Pardon the dust: Iowa optimistic fans will embrace Kinnick Stadium as north end zone construction continues

Dargan Southard
Hawk Central

IOWA CITY, Ia. — Charlie Taylor still remembers the early stages of demolition, and the mixed emotions that came with it. Excitement, anticipation and nervousness all blended together as Kinnick Stadium’s north end zone came crashing down last winter.

Construction continues on the north end zone during a media tour on Tuesday, Aug. 28, 2018, at Kinnick Stadium in Iowa City.

“The day after your last football game, you knock down one end of your stadium. We were all pretty much saying to ourselves, ‘Well, no turning back now,’” Iowa’s associate athletic director of strategic communications and marketing recalled. “But look where we’re at.

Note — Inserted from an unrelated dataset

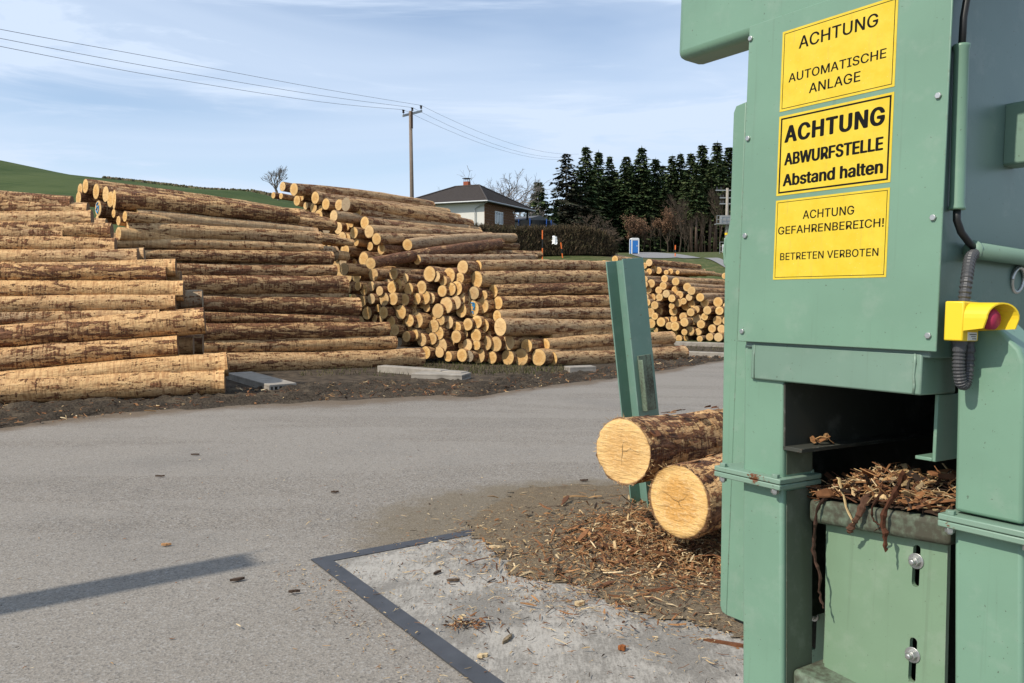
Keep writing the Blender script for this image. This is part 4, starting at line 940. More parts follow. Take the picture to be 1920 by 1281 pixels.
for (x0, y0, x1, y1, lb) in [(1225, 646, 1362, 651, 'pale timber bearer nearer the far stack'), (1275, 667, 1362, 671, 'pale timber bearer lying on the soil nearer the yard')]:
    a = gpt(x0, y0); c = gpt(x1, y1); d_ = c - a
    b = MB(); R_ = Matrix.Rotation(math.atan2(d_[1], d_[0]), 3, 'Z'); b.box((0, -.12, -.04), (float(np.linalg.norm(d_)) + 2, .12, .14), R_)
    tag(b.build('timber_bearer', M['hollow'], None, False, .02, tuple(a)), lb, 'timber', 'bearers at the far stack')
# ------------------------------------------------------------ house on the rise
h0 = at(908, 420, 80.0); Hx, Hy = float(h0[0]), float(h0[1]); zb = float(g(Hx, Hy)) - .6
ze = float(at(908, 378, 80.0)[2])
dR = Vector((math.sin(math.radians(25)), math.cos(math.radians(25)), 0)); dL = Vector((-dR.y, dR.x, 0)); dL = Vector((-math.sin(math.radians(65)), math.cos(math.radians(65)), 0))
house = empty('bungalow', (Hx, Hy, zb), 'white rendered bungalow with dark hip roof and brown boarded gable side', 'house'); house.rotation_euler = (0, 0, math.atan2(dR.y, dR.x))
# local frame: x along the boarded side (away to the right), y along the white side (away to the left)
L1, L2, HW = 9.5, 10.6, ze - zb
b = MB(); b.box((.06, .0, 0), (7.2, L1, HW)); b.build('wall', M['plaster'], house)
b = MB(); b.box((7.2, 2.2, 0), (L2, L1, HW)); b.build('wall', M['plaster'], house)
nb = 14
for k in range(nb):
    z0 = HW * k / nb; z1 = HW * (k + 1) / nb - .02
    if k == 0: bm_ = bpy.data.meshes
    b = MB(); j = random.uniform(-.008, .008); b.box((.0, -.045 + j, z0), (7.2, -.004, z1))
    b.build('board', M['plank'], house)
W0, W1, Z0, Z1 = 2.3, 4.2, HW - 2.05, HW - .75
b = MB()
for (a, c) in [((W0, -.085, Z0), (W1, -.05, Z0 + .09)), ((W0, -.085, Z1 - .09), (W1, -.05, Z1)), ((W0, -.085, Z0 + .09), (W0 + .09, -.05, Z1 - .09)), ((W1 - .09, -.085, Z0 + .09), (W1, -.05, Z1 - .09)), ((W0 + .58, -.085, Z0 + .09), (W0 + .68, -.05, Z1 - .09)), ((W1 - .72, -.085, Z0 + .09), (W1 - .62, -.05, Z1 - .09))]: b.box(a, c)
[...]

“So excitement, No. 1. And then I’d also say there’s been some trepidation. But we’re here. It’s ready to go. And let’s play some football.”  

Such was the general message Tuesday, as some of the key figures in the north end zone renovation met with the media after a tour.

The project has always been a two-step endeavor — set to be completed ahead of the 2019 season — but those involved stressed enough of the makeover is complete for fans to enjoy the upgrades this year. They’ll get their first look Saturday, when Iowa kicks off the season against Northern Illinois.

“I know when I get asked, ‘What’s it like in that new north end zone?’ I can’t emphasize enough the view that those fans are going to get to experience in that north end zone,” Iowa assistant athletics director/facilities Damian Simcox said Tuesday. “I think those seats are all spectacular seats in that north end zone.

“You’re so much more on top of the action than anywhere else in the stadium. So I think once our fans really see that view — see those seats over there — I think they’re really going to enjoy those.”


The $89 million project will see the north end zone split into three levels: 3,696 general seats in the lower bowl, 1,570 club seats in the premium bowl; and 4,820 seats (including the 712 chair-backs) in the upper bowl once everything is done.

The completion of the premium seating level, including loge boxes, stands as one of the more noteworthy items set to finish before the 2019 season. Other items that won’t be ready this season are the new scoreboard, permanents restrooms and concession stands and elevators.

Given the project’s extensiveness and longevity, Taylor said he’s naturally fielded concerns about the end zone’s status for 2018. He understands the apprehension, but is quick to detail the progress that’s been made.

“I call that human nature,” Taylor said. “If my family has been sitting in the north end zone for 50 years and I’m sitting in my grandad’s grandad’s seats, I’ve had people come up and say, ‘Hey, is it going to be ready? Are the seats going to be in?’

“… I think it’s more of just new and different and (fans) haven’t been in it yet. I personally felt a lot of great feedback after Kids’ Day. You know, ‘Wows' and 'Awesome' and 'Can’t wait to go in there.’ I think it’s just the unknown, where any trepidation is coming from.”

The construction schedule throughout the season is pretty straightforward. Mike Kearns, senior construction project manager for the university, said crews will work Monday through Thursday ahead of home games and have the stadium “game ready” by the end of day on Thursdays. No materials or tools will get in the way on Saturdays.

When Iowa is on the road, work will run on a “five-and-six days a week schedule, depending on which contractors want to work then.”

The Hawkeyes’ schedule does provide a nice window after the Sept. 22 home game against Wisconsin. Iowa doesn’t return to Kinnick again until Oct. 20 against Maryland. That’s a bye week and two road games to knock out a solid chunk of construction.

“It was a fortunate circumstance,” Kearns said. “It wasn’t certainly planned, but we’re going to take full advantage of it. Not having to demobilize from the site basically for a weekend and then remobilize back on Monday, you save a lot of time.”

Much time has passed since Taylor saw those first seats come tumbling down. The renovation still has a ways to go, but the optimism is there that what’s been done will more than hold fans over until the final touches.    

“I think by 90 minutes before kickoff on Saturday,” Taylor said, “a lot of that trepidation will start to go away, because people will be in their seats.”